Entries:
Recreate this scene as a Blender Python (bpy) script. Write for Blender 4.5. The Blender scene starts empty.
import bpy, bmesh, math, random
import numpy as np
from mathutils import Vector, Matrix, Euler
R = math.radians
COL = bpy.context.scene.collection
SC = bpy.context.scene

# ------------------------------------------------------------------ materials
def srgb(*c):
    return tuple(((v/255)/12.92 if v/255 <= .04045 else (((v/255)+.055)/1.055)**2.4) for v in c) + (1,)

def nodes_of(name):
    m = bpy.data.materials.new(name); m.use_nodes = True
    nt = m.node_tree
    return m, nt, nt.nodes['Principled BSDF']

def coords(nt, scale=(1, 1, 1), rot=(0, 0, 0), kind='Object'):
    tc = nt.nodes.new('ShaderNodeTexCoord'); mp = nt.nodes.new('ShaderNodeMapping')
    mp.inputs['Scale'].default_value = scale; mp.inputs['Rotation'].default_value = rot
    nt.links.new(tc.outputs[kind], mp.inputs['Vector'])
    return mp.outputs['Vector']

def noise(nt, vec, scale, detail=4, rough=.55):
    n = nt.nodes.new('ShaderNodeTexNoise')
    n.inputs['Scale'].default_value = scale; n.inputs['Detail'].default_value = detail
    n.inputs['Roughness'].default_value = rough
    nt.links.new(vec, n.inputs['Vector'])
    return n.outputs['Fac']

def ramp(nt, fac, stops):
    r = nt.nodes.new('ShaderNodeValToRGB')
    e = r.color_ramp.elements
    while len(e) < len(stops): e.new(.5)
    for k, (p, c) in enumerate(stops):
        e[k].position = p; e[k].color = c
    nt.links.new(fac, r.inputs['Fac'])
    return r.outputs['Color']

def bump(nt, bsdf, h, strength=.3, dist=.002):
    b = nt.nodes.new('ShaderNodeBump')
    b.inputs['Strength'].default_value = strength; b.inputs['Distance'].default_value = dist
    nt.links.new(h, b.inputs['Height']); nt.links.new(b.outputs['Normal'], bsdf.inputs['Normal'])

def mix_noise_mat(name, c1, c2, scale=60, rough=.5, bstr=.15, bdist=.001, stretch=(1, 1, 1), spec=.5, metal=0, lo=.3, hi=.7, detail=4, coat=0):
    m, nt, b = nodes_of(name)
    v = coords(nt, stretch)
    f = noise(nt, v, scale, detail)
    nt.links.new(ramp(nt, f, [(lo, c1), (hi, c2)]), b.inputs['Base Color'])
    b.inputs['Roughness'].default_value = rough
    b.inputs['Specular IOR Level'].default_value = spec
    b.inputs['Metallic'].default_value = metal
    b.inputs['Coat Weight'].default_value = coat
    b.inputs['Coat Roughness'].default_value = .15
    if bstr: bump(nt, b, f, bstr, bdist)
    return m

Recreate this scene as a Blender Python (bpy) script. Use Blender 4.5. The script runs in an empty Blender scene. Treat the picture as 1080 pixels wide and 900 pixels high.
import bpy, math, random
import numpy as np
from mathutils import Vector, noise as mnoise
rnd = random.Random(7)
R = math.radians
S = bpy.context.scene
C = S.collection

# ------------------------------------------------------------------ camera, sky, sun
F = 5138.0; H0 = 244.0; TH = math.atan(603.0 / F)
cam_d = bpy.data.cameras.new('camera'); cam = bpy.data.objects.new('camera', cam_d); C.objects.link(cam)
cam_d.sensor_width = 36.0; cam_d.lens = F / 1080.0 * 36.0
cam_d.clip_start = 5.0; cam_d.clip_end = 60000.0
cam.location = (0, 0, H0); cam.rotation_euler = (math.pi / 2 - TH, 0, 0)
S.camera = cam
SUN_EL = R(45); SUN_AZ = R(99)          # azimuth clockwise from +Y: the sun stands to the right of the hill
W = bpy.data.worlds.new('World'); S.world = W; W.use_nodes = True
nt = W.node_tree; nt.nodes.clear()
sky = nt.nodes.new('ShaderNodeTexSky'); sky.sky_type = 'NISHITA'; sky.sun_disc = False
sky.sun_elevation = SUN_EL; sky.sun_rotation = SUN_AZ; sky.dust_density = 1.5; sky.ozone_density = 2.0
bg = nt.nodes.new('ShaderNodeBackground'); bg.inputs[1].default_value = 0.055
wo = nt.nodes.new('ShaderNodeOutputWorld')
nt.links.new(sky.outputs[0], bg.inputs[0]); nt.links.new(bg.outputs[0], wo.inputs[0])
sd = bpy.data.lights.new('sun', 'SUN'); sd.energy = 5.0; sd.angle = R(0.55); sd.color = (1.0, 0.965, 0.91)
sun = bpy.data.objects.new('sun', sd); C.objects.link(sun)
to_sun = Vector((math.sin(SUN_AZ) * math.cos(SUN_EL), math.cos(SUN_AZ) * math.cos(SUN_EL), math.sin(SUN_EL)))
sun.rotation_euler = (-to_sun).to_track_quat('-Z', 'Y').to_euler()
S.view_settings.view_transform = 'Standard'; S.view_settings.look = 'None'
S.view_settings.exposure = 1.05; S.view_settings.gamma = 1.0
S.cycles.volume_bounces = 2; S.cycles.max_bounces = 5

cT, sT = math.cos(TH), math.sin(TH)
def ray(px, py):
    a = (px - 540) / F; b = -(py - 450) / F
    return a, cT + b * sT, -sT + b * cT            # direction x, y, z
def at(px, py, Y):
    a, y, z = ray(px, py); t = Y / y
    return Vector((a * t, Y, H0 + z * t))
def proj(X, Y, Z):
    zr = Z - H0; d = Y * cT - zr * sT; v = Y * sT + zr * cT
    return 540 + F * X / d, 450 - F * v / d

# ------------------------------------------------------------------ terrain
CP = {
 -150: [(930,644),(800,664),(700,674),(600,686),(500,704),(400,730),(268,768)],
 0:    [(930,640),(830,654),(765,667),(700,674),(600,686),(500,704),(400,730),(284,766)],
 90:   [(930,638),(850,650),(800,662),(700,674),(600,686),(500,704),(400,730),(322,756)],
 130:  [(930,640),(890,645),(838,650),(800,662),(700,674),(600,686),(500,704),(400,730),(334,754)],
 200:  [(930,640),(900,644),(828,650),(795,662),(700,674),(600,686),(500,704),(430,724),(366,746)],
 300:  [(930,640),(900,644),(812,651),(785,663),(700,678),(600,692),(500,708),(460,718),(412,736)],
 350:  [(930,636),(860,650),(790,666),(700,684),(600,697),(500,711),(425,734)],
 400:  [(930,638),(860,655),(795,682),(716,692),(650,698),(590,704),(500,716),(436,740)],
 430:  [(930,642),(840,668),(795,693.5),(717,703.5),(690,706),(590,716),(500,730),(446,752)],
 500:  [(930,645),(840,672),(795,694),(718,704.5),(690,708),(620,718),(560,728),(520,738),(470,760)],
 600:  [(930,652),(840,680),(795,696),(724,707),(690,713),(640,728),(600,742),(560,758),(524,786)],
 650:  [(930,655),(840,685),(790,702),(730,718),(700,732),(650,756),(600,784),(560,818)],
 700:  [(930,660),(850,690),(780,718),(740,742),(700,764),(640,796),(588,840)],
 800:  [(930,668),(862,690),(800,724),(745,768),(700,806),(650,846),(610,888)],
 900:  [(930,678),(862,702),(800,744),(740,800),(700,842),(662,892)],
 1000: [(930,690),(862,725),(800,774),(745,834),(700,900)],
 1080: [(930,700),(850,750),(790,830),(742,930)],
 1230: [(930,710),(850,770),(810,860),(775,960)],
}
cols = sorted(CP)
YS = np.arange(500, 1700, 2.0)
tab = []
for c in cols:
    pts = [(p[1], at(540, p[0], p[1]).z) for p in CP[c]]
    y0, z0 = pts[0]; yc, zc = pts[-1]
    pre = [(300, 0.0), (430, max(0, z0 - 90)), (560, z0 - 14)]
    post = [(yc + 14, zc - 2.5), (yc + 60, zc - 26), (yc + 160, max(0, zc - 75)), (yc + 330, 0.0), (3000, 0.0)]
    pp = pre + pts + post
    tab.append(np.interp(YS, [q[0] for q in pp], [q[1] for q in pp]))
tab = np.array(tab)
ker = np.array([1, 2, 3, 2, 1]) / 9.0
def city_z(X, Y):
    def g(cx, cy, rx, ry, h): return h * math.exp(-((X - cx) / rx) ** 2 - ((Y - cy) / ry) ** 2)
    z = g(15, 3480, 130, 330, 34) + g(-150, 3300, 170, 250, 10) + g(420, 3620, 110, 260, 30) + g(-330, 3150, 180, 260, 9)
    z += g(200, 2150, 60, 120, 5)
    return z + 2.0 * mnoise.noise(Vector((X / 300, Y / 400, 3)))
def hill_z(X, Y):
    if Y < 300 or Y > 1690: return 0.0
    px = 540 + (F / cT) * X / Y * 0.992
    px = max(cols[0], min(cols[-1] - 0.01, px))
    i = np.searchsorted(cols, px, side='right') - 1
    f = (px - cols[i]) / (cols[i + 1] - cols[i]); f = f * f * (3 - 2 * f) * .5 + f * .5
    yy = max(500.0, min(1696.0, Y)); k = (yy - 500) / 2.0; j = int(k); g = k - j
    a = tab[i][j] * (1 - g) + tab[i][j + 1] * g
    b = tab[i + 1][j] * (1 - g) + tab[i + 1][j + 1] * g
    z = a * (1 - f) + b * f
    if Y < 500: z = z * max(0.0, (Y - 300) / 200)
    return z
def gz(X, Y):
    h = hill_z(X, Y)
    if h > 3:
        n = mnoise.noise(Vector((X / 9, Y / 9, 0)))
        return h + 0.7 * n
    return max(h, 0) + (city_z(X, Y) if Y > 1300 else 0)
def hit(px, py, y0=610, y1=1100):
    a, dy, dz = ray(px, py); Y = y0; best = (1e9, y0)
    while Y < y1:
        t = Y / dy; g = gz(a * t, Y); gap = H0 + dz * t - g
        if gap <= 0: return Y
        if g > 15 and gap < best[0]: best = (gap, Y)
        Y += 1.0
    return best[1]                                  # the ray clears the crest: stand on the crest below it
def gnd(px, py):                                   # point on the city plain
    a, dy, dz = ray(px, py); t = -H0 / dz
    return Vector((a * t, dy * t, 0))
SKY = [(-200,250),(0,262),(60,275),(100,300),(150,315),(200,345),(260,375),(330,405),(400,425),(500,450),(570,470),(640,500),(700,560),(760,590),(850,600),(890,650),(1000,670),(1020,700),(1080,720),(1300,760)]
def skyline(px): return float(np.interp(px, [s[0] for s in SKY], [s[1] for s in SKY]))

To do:
Repeat verbatim the opening run of entries, ending with the line that contains "return r.outputs['Color']".

Reply:
Recreate this scene as a Blender Python (bpy) script. Write for Blender 4.5. The Blender scene starts empty.
import bpy, bmesh, math, random
import numpy as np
from mathutils import Vector, Matrix, Euler
R = math.radians
COL = bpy.context.scene.collection
SC = bpy.context.scene

# ------------------------------------------------------------------ materials
def srgb(*c):
    return tuple(((v/255)/12.92 if v/255 <= .04045 else (((v/255)+.055)/1.055)**2.4) for v in c) + (1,)

def nodes_of(name):
    m = bpy.data.materials.new(name); m.use_nodes = True
    nt = m.node_tree
    return m, nt, nt.nodes['Principled BSDF']

def coords(nt, scale=(1, 1, 1), rot=(0, 0, 0), kind='Object'):
    tc = nt.nodes.new('ShaderNodeTexCoord'); mp = nt.nodes.new('ShaderNodeMapping')
    mp.inputs['Scale'].default_value = scale; mp.inputs['Rotation'].default_value = rot
    nt.links.new(tc.outputs[kind], mp.inputs['Vector'])
    return mp.outputs['Vector']

def noise(nt, vec, scale, detail=4, rough=.55):
    n = nt.nodes.new('ShaderNodeTexNoise')
    n.inputs['Scale'].default_value = scale; n.inputs['Detail'].default_value = detail
    n.inputs['Roughness'].default_value = rough
    nt.links.new(vec, n.inputs['Vector'])
    return n.outputs['Fac']

def ramp(nt, fac, stops):
    r = nt.nodes.new('ShaderNodeValToRGB')
    e = r.color_ramp.elements
    while len(e) < len(stops): e.new(.5)
    for k, (p, c) in enumerate(stops):
        e[k].position = p; e[k].color = c
    nt.links.new(fac, r.inputs['Fac'])
    return r.outputs['Color']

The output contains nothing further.